(Not) asked and answered: Milton Street asks Kenney about stop-and-frisk and young homicide victims
In the waning days of the mayoral-primary season, NinetyNine reached out to the six Democratic candidates to pose a question about, well, questions.
Specificially, we wanted to hear their response to this query: What question hasn’t been asked of a competitor(s), or of yourself, that you wish had been? (And if it’s the latter, please provide a response).
Next up is Milton Street, who took the opportunity to pose this question of candidate Jim Kenney:
“You’re talking a lot about stop-and-frisk lately even though you never asked about it while on council. Why aren’t you talking about the 2,500 mothers who’ve lost their children to gun violence since 2007?”

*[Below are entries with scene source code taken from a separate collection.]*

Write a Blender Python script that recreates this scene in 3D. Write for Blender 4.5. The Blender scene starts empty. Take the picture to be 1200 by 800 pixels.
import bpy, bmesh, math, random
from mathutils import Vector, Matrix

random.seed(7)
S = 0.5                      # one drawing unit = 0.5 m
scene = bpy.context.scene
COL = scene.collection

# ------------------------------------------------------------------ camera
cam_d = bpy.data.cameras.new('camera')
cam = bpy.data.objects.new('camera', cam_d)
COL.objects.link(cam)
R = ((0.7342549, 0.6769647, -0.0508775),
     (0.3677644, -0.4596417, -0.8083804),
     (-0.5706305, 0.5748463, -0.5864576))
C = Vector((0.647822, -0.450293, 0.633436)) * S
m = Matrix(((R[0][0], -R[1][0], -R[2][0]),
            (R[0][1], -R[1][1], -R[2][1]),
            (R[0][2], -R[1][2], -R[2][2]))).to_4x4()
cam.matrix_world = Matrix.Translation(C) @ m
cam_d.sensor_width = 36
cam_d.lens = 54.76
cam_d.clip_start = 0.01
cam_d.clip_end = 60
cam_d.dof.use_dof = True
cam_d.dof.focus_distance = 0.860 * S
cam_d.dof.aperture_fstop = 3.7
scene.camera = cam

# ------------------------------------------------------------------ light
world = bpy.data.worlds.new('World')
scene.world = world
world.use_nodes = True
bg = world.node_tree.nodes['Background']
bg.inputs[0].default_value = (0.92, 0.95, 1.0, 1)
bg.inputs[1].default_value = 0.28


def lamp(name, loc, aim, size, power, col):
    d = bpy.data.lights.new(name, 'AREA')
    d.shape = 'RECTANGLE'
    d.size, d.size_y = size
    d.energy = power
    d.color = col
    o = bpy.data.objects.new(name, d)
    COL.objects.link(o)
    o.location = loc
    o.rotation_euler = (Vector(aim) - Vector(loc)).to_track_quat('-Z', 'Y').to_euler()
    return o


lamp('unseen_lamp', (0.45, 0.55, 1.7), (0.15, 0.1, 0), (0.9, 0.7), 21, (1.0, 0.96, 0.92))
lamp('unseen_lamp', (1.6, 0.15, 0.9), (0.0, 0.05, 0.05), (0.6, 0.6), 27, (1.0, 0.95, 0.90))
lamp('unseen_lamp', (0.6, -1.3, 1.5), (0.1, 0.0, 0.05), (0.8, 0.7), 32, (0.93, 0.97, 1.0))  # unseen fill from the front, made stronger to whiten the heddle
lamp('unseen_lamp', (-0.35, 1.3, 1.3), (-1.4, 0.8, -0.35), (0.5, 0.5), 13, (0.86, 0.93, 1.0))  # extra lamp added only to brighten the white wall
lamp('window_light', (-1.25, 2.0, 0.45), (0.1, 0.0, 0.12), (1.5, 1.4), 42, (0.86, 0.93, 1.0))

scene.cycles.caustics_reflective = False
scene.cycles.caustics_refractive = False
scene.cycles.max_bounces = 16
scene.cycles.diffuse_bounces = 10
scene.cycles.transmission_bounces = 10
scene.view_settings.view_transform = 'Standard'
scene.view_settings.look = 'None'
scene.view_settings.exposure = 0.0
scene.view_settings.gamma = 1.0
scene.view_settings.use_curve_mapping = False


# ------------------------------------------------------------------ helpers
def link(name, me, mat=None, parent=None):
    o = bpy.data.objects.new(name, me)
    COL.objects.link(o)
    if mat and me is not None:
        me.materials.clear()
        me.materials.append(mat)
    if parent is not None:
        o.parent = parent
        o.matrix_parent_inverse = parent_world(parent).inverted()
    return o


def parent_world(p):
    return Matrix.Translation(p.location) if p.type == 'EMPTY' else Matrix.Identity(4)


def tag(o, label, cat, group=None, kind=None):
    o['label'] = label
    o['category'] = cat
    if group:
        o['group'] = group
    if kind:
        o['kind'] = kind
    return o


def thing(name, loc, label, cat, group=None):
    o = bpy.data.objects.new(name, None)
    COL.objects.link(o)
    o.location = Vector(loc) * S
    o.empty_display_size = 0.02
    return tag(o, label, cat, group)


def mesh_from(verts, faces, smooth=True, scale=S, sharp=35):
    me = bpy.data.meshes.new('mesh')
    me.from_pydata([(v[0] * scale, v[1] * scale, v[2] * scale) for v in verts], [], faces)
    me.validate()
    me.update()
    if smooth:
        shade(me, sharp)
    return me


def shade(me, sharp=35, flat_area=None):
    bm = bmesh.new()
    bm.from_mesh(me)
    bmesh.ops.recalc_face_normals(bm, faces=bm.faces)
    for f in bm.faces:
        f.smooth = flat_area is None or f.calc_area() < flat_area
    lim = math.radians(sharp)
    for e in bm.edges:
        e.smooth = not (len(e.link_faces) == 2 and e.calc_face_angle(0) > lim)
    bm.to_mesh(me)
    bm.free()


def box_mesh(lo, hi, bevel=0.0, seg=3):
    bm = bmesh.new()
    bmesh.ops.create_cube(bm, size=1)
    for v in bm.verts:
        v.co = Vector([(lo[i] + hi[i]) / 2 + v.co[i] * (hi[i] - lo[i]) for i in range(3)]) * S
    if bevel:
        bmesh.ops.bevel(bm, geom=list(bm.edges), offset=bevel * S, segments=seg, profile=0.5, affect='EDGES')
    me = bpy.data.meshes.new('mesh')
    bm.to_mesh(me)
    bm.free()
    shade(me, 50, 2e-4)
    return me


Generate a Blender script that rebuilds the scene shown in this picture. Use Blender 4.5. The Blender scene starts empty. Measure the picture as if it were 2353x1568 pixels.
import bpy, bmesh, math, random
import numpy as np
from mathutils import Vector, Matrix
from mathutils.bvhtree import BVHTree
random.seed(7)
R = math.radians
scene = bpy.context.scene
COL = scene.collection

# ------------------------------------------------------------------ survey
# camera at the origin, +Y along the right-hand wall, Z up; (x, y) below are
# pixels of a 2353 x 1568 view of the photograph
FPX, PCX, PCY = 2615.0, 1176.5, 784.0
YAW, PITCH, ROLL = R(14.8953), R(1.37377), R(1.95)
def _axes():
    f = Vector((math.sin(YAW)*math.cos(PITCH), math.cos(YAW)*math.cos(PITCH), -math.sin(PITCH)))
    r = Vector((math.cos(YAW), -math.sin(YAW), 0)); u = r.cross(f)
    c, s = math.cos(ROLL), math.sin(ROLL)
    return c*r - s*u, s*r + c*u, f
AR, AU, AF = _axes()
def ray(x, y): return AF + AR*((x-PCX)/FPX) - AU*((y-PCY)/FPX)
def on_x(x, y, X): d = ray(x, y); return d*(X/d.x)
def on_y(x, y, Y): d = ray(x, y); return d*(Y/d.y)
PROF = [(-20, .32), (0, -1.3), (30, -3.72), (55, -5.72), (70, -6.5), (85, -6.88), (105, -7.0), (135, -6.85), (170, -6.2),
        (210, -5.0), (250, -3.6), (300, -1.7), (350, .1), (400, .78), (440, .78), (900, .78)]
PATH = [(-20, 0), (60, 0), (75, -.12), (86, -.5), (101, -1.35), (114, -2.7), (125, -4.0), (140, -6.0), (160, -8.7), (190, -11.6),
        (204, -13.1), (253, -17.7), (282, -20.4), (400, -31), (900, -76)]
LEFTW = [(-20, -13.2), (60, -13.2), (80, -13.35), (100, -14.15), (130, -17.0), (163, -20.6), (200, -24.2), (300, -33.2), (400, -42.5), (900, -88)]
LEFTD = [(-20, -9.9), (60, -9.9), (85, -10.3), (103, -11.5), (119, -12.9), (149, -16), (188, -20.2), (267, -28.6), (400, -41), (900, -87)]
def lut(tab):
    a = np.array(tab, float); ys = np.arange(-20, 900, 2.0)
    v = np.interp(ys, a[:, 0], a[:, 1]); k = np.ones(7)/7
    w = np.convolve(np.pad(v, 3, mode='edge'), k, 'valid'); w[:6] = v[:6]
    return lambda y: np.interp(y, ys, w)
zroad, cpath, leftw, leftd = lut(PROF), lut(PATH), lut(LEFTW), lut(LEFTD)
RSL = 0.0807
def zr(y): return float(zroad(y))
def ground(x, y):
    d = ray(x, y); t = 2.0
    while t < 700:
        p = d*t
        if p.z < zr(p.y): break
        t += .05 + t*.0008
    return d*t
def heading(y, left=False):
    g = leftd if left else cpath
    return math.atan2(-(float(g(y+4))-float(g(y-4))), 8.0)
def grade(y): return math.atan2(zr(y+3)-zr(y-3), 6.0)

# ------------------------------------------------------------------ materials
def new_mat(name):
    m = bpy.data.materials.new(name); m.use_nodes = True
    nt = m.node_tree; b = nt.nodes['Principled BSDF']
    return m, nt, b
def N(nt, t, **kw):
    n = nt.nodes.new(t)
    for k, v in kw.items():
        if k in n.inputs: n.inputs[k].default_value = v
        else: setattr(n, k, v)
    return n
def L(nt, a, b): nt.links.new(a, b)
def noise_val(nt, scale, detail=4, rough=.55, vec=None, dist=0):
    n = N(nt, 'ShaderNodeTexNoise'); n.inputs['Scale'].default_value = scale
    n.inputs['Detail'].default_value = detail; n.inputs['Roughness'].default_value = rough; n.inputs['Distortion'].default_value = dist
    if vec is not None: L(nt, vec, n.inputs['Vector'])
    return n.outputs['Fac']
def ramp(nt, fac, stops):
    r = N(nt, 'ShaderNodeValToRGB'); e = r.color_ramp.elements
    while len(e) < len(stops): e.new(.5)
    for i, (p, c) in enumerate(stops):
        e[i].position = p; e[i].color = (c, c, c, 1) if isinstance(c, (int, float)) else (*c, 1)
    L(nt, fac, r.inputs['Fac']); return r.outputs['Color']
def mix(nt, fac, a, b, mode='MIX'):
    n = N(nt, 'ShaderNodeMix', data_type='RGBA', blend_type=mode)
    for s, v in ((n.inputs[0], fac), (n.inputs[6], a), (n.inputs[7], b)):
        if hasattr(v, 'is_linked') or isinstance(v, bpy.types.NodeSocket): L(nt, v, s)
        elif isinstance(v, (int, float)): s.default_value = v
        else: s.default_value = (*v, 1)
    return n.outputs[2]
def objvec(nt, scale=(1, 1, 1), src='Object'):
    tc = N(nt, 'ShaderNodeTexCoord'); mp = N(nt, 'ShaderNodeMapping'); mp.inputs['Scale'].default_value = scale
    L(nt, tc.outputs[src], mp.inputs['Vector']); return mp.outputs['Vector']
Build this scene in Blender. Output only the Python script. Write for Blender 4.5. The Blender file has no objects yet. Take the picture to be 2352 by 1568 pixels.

To which Kenney spokeswoman Lauren Hitt responded that “Jim mentioned [stop-and-frisk] three different times in Council in 2014. We didn’t look back beyond that.”
She cited a June 9 hearing during which Kenney said:
So I just think 4,000 people a year, 83 percent of them African Americans, are the only people being stopped and frisked in this city, and that’s the Administration’s policy. I don’t agree with it, but that’s their policy, and that’s why they’re getting caught. …
So I just think we need to come into the new world and do what — Pennsylvania is not a progressive state in any level, but I think we should be more progressive than the rest of the state, who are not arresting people for this activity. So that’s just my opinion.
And a March 10 hearing:
You can fight, you can argue about the policy of stop and frisk. I have my issues with it, but if you’re likely to be stopped and frisked, you’re more likely to be caught with weed, and I think that that’s really what it’s coming down to, and that’s why I want to see that inequity addressed.
And a Philly Focus article that included the comment:
“Stop-and-frisk is at the root of all of this,” Kenney reveals, in an exclusive interview with Techbook Online following the signing.
“It’s a very unfortunate policy that doesn’t work and it should go away,” he added.
As for the second part of Street’s question, Hitt said, “Jim has talked about gun violence and was part of Council’s effort to pass five new gun-control laws in 2007 that were, regrettably, ultimately invalidated by the state legislature.